Queens and Brooklyn saw steep increases in the total offering price of new condo supply in the first eight months of 2016 compared to the same period last year. Brooklyn went to a total sellout price of $2.09 billion from $1.53 billion, a 36.7 increase in asking sales volume, and the number of condo units jumped 13.7 percent to 1,657. In Queens, the total sellout price hit $1.09 billion from $690.3 million, a 57.9 percent jump in asking sales volume and a 98 percent jump in new units to 1,158. (The Queens numbers, however, included PMG’s $394 million plan for 391 apartments in the tower at 21-10 Queens Plaza South, a project that PMG representatives told TRD earlier this year it planned to keep rental, despite getting the offering plan accepted. PMG and partner Hakim Organization have since put the development site on the market.)

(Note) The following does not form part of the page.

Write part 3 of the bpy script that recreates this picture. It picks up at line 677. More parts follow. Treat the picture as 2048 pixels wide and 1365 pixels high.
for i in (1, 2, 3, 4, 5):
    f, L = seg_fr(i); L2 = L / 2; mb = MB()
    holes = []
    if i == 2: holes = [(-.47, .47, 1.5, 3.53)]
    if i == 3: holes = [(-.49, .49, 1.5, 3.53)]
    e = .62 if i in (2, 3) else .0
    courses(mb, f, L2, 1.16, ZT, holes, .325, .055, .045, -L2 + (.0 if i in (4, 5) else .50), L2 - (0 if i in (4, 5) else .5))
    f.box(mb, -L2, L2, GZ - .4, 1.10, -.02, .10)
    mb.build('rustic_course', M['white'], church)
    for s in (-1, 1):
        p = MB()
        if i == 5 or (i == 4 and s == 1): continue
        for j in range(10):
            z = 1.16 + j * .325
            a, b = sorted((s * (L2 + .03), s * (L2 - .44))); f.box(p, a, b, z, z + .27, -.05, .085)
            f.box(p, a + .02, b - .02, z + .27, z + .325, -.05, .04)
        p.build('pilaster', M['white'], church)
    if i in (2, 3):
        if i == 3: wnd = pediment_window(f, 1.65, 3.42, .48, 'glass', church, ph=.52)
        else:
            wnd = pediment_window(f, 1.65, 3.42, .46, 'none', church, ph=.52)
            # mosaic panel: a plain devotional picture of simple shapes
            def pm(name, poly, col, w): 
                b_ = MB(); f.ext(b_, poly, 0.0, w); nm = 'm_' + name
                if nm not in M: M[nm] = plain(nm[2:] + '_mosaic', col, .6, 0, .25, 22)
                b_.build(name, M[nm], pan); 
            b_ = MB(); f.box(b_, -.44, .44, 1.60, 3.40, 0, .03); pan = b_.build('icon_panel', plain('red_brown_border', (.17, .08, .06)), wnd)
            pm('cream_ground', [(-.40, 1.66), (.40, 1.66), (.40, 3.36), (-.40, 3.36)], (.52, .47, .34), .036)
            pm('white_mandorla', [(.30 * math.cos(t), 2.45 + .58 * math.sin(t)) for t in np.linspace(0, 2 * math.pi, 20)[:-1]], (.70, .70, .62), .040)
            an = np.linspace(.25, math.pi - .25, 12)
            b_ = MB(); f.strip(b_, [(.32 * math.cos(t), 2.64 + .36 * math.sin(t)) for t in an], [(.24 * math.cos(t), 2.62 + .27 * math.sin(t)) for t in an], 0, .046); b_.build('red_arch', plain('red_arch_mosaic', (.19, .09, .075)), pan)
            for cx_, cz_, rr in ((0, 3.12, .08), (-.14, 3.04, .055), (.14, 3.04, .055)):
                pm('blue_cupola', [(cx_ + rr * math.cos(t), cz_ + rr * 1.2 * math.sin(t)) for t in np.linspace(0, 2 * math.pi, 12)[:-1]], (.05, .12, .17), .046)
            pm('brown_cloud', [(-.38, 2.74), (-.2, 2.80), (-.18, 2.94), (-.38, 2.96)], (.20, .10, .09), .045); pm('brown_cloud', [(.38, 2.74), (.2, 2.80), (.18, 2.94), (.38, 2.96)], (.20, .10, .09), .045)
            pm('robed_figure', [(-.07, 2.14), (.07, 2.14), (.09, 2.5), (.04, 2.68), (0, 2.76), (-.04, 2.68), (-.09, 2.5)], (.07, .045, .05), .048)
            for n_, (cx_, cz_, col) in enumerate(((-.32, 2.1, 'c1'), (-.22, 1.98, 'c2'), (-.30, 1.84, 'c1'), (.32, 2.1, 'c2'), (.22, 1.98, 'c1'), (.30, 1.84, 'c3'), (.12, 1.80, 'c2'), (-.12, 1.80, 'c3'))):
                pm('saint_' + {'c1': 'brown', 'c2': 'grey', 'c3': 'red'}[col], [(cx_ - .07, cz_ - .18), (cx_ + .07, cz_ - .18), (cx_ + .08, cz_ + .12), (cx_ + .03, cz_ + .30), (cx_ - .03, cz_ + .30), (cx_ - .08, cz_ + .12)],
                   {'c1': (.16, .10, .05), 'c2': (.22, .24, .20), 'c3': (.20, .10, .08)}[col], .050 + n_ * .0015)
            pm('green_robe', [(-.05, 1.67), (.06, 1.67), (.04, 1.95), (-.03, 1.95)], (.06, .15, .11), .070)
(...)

“During this boom, the mantra was Manhattan is condo and Brooklyn and Queens are rental,” Miller said. “In Brooklyn one could argue there’s a shortage in new condominiums because so much effort has been directed toward the rental market,” he said.

Although he acknowledged the increase in activity in Brooklyn and Queens, Shaun Pappas, a condo attorney at Starr Associates, said he doesn’t expect overall condo development to tilt the way of the outer-boroughs anytime soon. “It’s hard for me to bet against Manhattan,” Pappas said, emphasizing that there was no shortage of money coming from overseas in the post-Brexit universe. “I think more money is going to flow into the Manhattan market over the next few years as the European markets kind of shake themselves out.”